### SET EXERCISE
Return the full material exactly.

### Scene script records
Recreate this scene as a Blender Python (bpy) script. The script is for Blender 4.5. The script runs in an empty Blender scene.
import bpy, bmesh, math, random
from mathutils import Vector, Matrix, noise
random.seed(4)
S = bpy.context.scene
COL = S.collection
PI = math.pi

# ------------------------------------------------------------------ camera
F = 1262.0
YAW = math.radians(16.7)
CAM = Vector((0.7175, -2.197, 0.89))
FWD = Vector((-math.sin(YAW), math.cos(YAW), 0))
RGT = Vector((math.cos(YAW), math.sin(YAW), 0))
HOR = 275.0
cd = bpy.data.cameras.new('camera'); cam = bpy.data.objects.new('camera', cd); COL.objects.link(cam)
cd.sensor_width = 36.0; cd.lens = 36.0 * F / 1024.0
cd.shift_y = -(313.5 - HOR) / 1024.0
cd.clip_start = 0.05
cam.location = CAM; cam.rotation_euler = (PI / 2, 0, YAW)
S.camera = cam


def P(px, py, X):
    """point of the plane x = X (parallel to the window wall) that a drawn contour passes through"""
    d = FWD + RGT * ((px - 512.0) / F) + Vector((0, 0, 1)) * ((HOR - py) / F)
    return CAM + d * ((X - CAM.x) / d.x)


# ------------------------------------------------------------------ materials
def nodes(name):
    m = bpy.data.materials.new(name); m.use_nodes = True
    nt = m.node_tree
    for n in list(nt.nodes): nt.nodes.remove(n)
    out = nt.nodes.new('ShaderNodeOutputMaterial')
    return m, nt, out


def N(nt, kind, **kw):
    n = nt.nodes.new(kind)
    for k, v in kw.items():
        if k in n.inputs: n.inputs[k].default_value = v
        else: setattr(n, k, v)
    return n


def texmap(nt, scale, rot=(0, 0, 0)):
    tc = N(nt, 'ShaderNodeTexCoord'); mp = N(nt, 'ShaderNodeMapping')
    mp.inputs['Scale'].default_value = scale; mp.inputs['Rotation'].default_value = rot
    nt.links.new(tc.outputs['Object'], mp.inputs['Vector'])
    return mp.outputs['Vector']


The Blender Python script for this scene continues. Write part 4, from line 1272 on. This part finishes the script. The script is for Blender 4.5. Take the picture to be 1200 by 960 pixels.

### RESULT
Recreate this scene as a Blender Python (bpy) script. The script is for Blender 4.5. The script runs in an empty Blender scene.
import bpy, bmesh, math, random
from mathutils import Vector, Matrix, noise
random.seed(4)
S = bpy.context.scene
COL = S.collection
PI = math.pi

# ------------------------------------------------------------------ camera
F = 1262.0
YAW = math.radians(16.7)
CAM = Vector((0.7175, -2.197, 0.89))
FWD = Vector((-math.sin(YAW), math.cos(YAW), 0))
RGT = Vector((math.cos(YAW), math.sin(YAW), 0))
HOR = 275.0
cd = bpy.data.cameras.new('camera'); cam = bpy.data.objects.new('camera', cd); COL.objects.link(cam)
cd.sensor_width = 36.0; cd.lens = 36.0 * F / 1024.0
cd.shift_y = -(313.5 - HOR) / 1024.0
cd.clip_start = 0.05
cam.location = CAM; cam.rotation_euler = (PI / 2, 0, YAW)
S.camera = cam


def P(px, py, X):
    """point of the plane x = X (parallel to the window wall) that a drawn contour passes through"""
    d = FWD + RGT * ((px - 512.0) / F) + Vector((0, 0, 1)) * ((HOR - py) / F)
    return CAM + d * ((X - CAM.x) / d.x)


# ------------------------------------------------------------------ materials
def nodes(name):
    m = bpy.data.materials.new(name); m.use_nodes = True
    nt = m.node_tree
    for n in list(nt.nodes): nt.nodes.remove(n)
    out = nt.nodes.new('ShaderNodeOutputMaterial')
    return m, nt, out


def N(nt, kind, **kw):
    n = nt.nodes.new(kind)
    for k, v in kw.items():
        if k in n.inputs: n.inputs[k].default_value = v
        else: setattr(n, k, v)
    return n


def texmap(nt, scale, rot=(0, 0, 0)):
    tc = N(nt, 'ShaderNodeTexCoord'); mp = N(nt, 'ShaderNodeMapping')
    mp.inputs['Scale'].default_value = scale; mp.inputs['Rotation'].default_value = rot
    nt.links.new(tc.outputs['Object'], mp.inputs['Vector'])
    return mp.outputs['Vector']


The Blender Python script for this scene continues. Write part 4, from line 1272 on. This part finishes the script. The script is for Blender 4.5. Take the picture to be 1200 by 960 pixels.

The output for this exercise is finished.